● Do this:
Reproduce each line from the first in the data through the line that contains "b = MB(); b.box((0, 0, .3), (.3, .3, .6));" exactly; give nothing else.

[START OF Supplied data]

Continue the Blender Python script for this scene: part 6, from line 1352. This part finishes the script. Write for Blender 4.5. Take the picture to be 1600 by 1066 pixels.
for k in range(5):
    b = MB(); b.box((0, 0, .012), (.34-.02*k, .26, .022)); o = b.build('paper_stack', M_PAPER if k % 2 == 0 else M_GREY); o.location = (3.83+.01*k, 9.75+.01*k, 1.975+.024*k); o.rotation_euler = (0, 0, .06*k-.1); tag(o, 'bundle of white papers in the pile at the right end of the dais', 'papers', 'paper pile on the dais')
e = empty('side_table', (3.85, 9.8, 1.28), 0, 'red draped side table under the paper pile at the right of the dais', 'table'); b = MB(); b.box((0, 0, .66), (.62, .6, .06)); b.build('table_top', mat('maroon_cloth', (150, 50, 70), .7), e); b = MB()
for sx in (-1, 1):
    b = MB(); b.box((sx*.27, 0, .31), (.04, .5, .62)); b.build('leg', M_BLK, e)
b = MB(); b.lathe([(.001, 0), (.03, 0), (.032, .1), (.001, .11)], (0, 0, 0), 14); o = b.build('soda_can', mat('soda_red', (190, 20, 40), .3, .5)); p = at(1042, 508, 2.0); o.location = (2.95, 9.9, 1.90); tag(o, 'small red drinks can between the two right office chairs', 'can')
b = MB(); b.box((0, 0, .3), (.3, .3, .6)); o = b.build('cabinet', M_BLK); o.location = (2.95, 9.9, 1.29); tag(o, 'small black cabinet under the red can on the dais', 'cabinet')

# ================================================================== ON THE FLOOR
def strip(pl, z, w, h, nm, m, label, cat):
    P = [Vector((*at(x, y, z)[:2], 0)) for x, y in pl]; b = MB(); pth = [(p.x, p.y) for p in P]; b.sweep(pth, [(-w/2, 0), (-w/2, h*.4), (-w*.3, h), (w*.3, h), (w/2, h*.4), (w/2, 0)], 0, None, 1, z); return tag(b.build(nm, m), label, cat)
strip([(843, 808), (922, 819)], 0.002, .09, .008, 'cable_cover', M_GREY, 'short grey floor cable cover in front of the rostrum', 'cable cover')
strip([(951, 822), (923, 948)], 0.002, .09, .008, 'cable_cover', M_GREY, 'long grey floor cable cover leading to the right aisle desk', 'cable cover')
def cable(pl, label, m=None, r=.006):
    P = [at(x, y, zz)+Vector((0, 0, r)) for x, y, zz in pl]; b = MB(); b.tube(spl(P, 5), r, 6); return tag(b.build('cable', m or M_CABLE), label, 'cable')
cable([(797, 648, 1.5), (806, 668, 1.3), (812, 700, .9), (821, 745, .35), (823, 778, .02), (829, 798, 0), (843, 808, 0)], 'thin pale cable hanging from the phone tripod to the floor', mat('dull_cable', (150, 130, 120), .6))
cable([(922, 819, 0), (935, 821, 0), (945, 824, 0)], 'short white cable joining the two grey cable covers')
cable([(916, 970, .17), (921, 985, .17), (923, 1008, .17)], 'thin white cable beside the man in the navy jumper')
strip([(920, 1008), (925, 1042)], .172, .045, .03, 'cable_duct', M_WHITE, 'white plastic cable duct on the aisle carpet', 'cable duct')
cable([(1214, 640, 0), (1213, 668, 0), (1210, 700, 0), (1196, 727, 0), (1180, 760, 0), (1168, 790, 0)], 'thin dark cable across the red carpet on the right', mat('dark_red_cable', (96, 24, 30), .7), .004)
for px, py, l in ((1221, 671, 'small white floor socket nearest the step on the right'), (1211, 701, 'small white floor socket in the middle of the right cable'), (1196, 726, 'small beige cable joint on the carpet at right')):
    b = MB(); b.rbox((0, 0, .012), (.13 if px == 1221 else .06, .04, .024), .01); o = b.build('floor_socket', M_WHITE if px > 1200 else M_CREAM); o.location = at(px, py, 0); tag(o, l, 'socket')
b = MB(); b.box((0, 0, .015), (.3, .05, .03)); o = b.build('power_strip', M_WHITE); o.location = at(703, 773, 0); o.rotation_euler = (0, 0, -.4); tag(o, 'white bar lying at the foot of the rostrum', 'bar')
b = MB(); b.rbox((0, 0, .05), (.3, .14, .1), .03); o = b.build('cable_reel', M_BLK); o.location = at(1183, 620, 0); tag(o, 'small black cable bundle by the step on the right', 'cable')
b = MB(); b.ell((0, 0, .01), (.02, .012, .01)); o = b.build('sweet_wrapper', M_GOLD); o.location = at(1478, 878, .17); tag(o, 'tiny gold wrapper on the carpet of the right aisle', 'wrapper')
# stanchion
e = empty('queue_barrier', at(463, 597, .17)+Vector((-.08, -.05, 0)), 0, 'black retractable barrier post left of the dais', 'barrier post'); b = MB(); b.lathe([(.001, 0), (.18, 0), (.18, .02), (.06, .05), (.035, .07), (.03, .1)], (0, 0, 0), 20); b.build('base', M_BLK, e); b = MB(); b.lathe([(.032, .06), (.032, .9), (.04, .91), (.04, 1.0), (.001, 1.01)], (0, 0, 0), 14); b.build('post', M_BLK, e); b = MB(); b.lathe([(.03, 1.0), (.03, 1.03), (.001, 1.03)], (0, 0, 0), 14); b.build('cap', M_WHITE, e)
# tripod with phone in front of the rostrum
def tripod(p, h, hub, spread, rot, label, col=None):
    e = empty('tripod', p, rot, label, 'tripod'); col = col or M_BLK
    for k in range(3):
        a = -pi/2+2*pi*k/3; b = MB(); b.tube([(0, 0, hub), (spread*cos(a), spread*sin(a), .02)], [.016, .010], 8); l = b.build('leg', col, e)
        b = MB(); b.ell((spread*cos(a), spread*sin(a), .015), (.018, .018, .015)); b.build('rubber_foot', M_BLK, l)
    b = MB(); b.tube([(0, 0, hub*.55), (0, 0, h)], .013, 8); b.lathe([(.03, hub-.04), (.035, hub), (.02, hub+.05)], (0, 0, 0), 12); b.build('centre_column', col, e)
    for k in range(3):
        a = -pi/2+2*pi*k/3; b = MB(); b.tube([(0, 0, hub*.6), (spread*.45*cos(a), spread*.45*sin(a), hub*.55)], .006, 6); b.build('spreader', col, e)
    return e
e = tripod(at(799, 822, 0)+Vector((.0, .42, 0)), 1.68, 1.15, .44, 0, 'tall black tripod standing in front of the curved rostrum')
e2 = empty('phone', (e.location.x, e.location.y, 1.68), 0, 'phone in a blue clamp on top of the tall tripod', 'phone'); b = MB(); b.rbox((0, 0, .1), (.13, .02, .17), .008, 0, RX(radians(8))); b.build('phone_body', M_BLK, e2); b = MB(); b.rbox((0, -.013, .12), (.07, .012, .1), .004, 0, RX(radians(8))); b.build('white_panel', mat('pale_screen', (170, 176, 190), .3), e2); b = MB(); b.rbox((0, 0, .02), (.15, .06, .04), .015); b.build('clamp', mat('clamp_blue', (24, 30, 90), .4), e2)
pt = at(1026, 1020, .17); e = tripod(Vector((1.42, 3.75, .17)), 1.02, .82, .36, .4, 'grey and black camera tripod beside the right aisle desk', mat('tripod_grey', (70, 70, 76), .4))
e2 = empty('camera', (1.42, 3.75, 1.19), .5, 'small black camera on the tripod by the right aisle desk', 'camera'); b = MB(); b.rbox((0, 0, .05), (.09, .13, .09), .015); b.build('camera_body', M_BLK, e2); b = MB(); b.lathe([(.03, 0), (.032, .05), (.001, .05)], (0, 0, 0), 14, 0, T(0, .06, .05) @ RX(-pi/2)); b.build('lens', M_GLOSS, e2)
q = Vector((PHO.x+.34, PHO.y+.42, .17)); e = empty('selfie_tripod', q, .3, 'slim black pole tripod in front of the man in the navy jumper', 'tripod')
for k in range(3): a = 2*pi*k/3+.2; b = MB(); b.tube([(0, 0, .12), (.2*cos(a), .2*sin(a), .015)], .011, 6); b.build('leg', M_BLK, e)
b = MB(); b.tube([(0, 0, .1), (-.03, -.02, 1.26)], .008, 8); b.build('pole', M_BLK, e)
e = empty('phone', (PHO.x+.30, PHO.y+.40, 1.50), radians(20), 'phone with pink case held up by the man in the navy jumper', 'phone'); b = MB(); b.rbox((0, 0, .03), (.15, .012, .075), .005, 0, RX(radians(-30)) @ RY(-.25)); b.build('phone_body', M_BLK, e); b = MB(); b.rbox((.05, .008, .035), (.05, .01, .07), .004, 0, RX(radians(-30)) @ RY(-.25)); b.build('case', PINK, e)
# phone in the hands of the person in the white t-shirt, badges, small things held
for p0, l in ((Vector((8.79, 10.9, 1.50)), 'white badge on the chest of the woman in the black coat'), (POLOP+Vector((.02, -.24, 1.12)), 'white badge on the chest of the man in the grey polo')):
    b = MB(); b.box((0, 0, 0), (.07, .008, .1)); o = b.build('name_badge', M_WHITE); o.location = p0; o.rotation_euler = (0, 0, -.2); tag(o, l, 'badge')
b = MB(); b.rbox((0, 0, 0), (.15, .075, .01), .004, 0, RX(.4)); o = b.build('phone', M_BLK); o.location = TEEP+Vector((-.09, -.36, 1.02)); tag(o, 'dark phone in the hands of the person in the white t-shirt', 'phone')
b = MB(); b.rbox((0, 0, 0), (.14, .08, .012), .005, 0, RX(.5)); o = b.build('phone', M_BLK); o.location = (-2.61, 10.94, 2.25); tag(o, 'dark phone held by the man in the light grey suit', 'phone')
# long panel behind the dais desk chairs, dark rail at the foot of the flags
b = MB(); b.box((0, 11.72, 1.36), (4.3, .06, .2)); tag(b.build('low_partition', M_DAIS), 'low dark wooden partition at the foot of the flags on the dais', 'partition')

[END OF Supplied data]

● Exercise solution:
Continue the Blender Python script for this scene: part 6, from line 1352. This part finishes the script. Write for Blender 4.5. Take the picture to be 1600 by 1066 pixels.
for k in range(5):
    b = MB(); b.box((0, 0, .012), (.34-.02*k, .26, .022)); o = b.build('paper_stack', M_PAPER if k % 2 == 0 else M_GREY); o.location = (3.83+.01*k, 9.75+.01*k, 1.975+.024*k); o.rotation_euler = (0, 0, .06*k-.1); tag(o, 'bundle of white papers in the pile at the right end of the dais', 'papers', 'paper pile on the dais')
e = empty('side_table', (3.85, 9.8, 1.28), 0, 'red draped side table under the paper pile at the right of the dais', 'table'); b = MB(); b.box((0, 0, .66), (.62, .6, .06)); b.build('table_top', mat('maroon_cloth', (150, 50, 70), .7), e); b = MB()
for sx in (-1, 1):
    b = MB(); b.box((sx*.27, 0, .31), (.04, .5, .62)); b.build('leg', M_BLK, e)
b = MB(); b.lathe([(.001, 0), (.03, 0), (.032, .1), (.001, .11)], (0, 0, 0), 14); o = b.build('soda_can', mat('soda_red', (190, 20, 40), .3, .5)); p = at(1042, 508, 2.0); o.location = (2.95, 9.9, 1.90); tag(o, 'small red drinks can between the two right office chairs', 'can')
b = MB(); b.box((0, 0, .3), (.3, .3, .6)); o = b.build('cabinet', M_BLK); o.location = (2.95, 9.9, 1.29); tag(o, 'small black cabinet under the red can on the dais', 'cabinet')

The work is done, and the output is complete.